Martin Eden, et les commentateurs se sont plu à l’assurer, c’est jack London. Certes mais un Jack London, étrangement inspiré qui par une sorte de projection médiumnique a pressenti sa propre fin, sa propre désespérance.
Martin Eden, c’est aussi moi et peut-être vous.
Un peu plus instruit que le frustre marin, moins physique mais autodidacte acharné, passant outre les diplômes et autres certifications officielles. Revanche du laissé pour compte mais avidité à vivre et à savoir en quelques domaines que ce soit. Impuissant à transformer une société qui n’a jamais pu l’être, revenu de toutes les utopies et de tous les idéaux, vivant pour l’acquisition de sa propre perception de l’existence, profondément anarchiste et individualiste mais aussi profondément déçu.
Martin Eden, c’est surtout toute la schizophrénie de London, déchiré entre ses sympathies socialistes, sa négation profonde des théories de puissance de Nietzsche et son propre individualisme forcené basé sur la résistance et la force physique dont il a nourri sa jeunesse aventureuse.
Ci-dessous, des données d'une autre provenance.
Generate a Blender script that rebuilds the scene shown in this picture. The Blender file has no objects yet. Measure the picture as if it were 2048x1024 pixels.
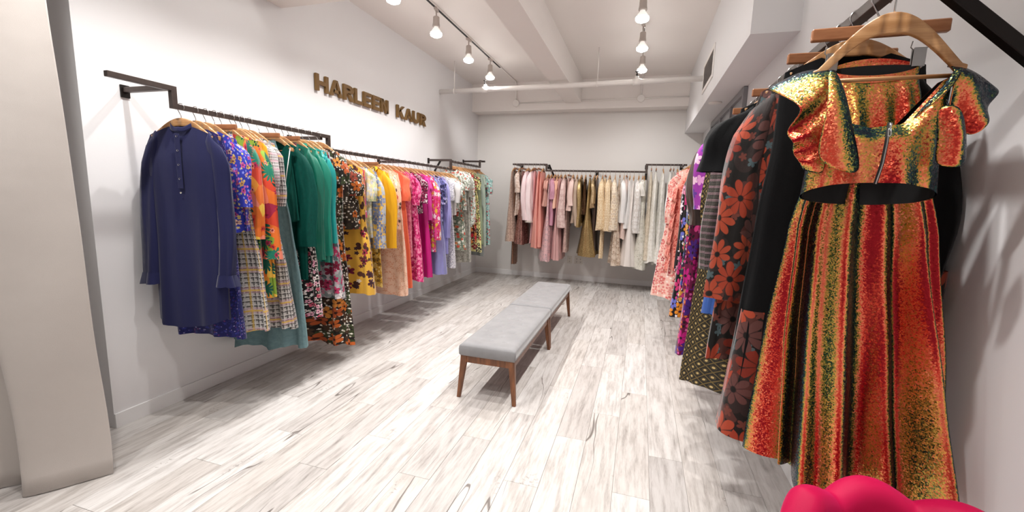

Le roman ne serait au fond qu’assez banal, sans cette dimension philosophique et politique qui en fait un chef d’oeuvre totalement intemporel.
Ce qu’a parfaitement compris Pietro Marcello car on aurait bien du mal à situer l’époque exacte de son film. Luca Marinelli est un très acceptable Eden italien et l’Italie politique offre un fond historique très acceptable au roman original. Un film que n’aurait pas renié Pasolini ou Antonioni et qui rassure sur la santé florissante du cinéma italien.